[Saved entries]
%%
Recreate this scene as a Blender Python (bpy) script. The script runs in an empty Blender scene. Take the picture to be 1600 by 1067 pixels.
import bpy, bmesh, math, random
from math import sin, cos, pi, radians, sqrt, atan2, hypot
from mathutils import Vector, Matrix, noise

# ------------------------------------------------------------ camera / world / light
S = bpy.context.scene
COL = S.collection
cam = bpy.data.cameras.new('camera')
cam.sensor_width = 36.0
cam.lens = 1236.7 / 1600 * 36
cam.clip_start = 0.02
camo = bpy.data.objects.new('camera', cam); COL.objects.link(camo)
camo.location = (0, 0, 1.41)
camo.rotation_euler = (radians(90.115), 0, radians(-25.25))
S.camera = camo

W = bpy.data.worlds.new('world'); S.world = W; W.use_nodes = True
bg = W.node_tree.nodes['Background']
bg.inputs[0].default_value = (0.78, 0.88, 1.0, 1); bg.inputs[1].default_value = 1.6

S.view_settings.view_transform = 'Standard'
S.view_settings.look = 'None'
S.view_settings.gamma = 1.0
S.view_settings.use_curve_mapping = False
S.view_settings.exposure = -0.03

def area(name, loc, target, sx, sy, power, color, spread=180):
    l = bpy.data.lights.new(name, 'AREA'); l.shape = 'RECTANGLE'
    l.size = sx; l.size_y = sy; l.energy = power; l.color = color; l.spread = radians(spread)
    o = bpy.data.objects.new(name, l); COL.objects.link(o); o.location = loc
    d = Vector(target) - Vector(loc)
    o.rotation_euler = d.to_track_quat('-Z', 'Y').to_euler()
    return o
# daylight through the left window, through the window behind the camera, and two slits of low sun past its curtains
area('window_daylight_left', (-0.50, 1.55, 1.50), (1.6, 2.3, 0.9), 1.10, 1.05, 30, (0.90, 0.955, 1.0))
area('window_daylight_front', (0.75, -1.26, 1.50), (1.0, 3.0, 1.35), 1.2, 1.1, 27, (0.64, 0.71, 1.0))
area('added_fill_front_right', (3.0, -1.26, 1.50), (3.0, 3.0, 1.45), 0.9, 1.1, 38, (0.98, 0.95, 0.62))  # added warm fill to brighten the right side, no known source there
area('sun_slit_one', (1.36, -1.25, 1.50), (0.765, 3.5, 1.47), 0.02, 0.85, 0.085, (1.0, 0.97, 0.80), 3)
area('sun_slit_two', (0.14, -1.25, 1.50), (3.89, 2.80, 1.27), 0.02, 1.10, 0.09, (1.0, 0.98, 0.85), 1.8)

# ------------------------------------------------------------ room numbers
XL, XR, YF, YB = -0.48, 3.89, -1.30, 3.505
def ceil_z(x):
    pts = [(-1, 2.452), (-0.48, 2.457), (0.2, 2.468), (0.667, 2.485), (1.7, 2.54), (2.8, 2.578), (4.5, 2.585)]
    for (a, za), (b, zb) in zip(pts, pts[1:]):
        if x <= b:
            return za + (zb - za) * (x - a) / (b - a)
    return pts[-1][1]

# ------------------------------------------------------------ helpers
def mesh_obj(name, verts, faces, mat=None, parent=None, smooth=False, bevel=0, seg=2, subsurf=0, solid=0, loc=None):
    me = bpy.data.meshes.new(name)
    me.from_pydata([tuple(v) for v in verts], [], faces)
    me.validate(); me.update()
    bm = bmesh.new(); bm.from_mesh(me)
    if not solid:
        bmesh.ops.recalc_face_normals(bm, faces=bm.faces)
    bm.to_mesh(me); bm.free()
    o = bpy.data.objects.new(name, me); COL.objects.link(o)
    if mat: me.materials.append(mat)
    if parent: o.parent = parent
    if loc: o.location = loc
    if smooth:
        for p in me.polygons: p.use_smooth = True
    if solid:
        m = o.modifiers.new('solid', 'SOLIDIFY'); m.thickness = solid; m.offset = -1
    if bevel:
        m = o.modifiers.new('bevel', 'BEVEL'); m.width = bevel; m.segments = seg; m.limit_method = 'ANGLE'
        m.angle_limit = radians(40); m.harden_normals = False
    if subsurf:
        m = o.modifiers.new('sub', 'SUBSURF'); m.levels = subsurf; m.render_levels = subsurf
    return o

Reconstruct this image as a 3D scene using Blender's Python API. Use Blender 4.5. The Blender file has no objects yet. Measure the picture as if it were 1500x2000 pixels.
%%
From the very first line of the data through the line with "S.view_settings.exposure = -0.03" in it, please reproduce each line exactly and output nothing more.

Recreate this scene as a Blender Python (bpy) script. The script runs in an empty Blender scene. Take the picture to be 1600 by 1067 pixels.
import bpy, bmesh, math, random
from math import sin, cos, pi, radians, sqrt, atan2, hypot
from mathutils import Vector, Matrix, noise

# ------------------------------------------------------------ camera / world / light
S = bpy.context.scene
COL = S.collection
cam = bpy.data.cameras.new('camera')
cam.sensor_width = 36.0
cam.lens = 1236.7 / 1600 * 36
cam.clip_start = 0.02
camo = bpy.data.objects.new('camera', cam); COL.objects.link(camo)
camo.location = (0, 0, 1.41)
camo.rotation_euler = (radians(90.115), 0, radians(-25.25))
S.camera = camo

W = bpy.data.worlds.new('world'); S.world = W; W.use_nodes = True
bg = W.node_tree.nodes['Background']
bg.inputs[0].default_value = (0.78, 0.88, 1.0, 1); bg.inputs[1].default_value = 1.6

S.view_settings.view_transform = 'Standard'
S.view_settings.look = 'None'
S.view_settings.gamma = 1.0
S.view_settings.use_curve_mapping = False
S.view_settings.exposure = -0.03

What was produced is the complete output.